Global research launched in Asia to better protect children from all forms of exploitation

Terre des Hommes Netherlands launched in Asia last 07 September 2023 at the B Hotel, Quezon City, Philippines its global research entitled, The Place of Intersection: Participatory Research to Update and Align Terre des Hommes Netherlands Cross-cutting Issues CCI , which talks about the principles that are essential to prevent and stop Child Exploitation, namely, Child Participation, Gender Mainstreaming, Inclusion of Children with Disabilities, and Minimum Standards of Alternative Care.

The conduct of this study is in line with the organization’s commitment to contribute to the achievement of the Sustainable Development Goals SDGs) and its central promise of “Leave no one behind”. The data that were gathered came from four 4 countries, including the Philippines, Bangladesh, Ethiopia and Uganda, which contains valuable insights from children, communities and local civil society organizations CSOs) present in these areas.

The research was able to identify good practices and areas for improving the organization’s programming at various socio-political levels under its new global strategy for 2023 – 2030 and strategic ambition. Moreover, it found out that, given the complexity of the issue of child exploitation, there needs to be a more comprehensive and consolidated approach to understanding the different vulnerabilities and situations of children in order to come up with relevant programs and mechanisms to support them better.

According to the results, children have made it clear that they would prefer activities to be organized with them, through collaboration, or by them, using a child-led approach. Research participants also emphasized the importance of inclusive practices in promoting the meaningful participation of children, including children with disabilities, which necessitates a broader understanding of disability that goes beyond the most severe or visible types.

Data from the study further highlighted prioritization of efforts to prevent unnecessary separation of children from their families and support other forms of alternative care like community-based care, family reintegration or kinship care. In addition, the research strongly advocates for using the intersectional approach to identify and address different social, cultural, political and economic intersections that act as barriers, and to create safe spaces to promote inclusivity and meaningful participation of children from different segments of society including those with diverse SOGIESC (sexual orientation, gender identity, gender expression and sexual characteristics).

“The results of this global research will inform and help improve our programming to address child exploitation in the Philippines. Guided by its recommendations, we will continue to develop our strategy to mainstream intersectionality and promote inclusivity to address the emerging and re-emerging concerns in the country in relation to gender and social inclusion by studying and highlighting gaps in the work on child exploitation to develop new and innovative solutions.
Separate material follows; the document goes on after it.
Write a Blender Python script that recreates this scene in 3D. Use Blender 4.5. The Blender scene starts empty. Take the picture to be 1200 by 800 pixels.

We will do this in collaboration with children and our partner organizations at the national and local levels,” said Ms. Eva Maria Cayanan, Country Director of Terre des Hommes Netherlands in the Philippines.

“This will also guide and enable civil society organizations and policy-makers to foster stronger national, regional and global protection systems to keep children safe from exploitation and ensure that their voices are heard. It will help various organizations to mainstream the core principles in their organizational policies and strategies like TdH NL has already done as part of the organization’s strategy and theory of change,” added Ms. Bushra Zulfiqar, Regional Director for Asia of Terre des Hommes Netherlands.

The research findings have demonstrated the need for an adaptable framework that embeds the above mentioned principles for more effective programming. Using such a framework calls for appreciating the different contexts where children and their families live, as well as the different manifestations of child exploitation. Facilitating the participation of children with intersecting identities in the overall development and implementation of child protection programs will help us challenge and address harmful social and cultural norms, as well as political and economic barriers that can potentially increase the vulnerabilities of children to exploitation.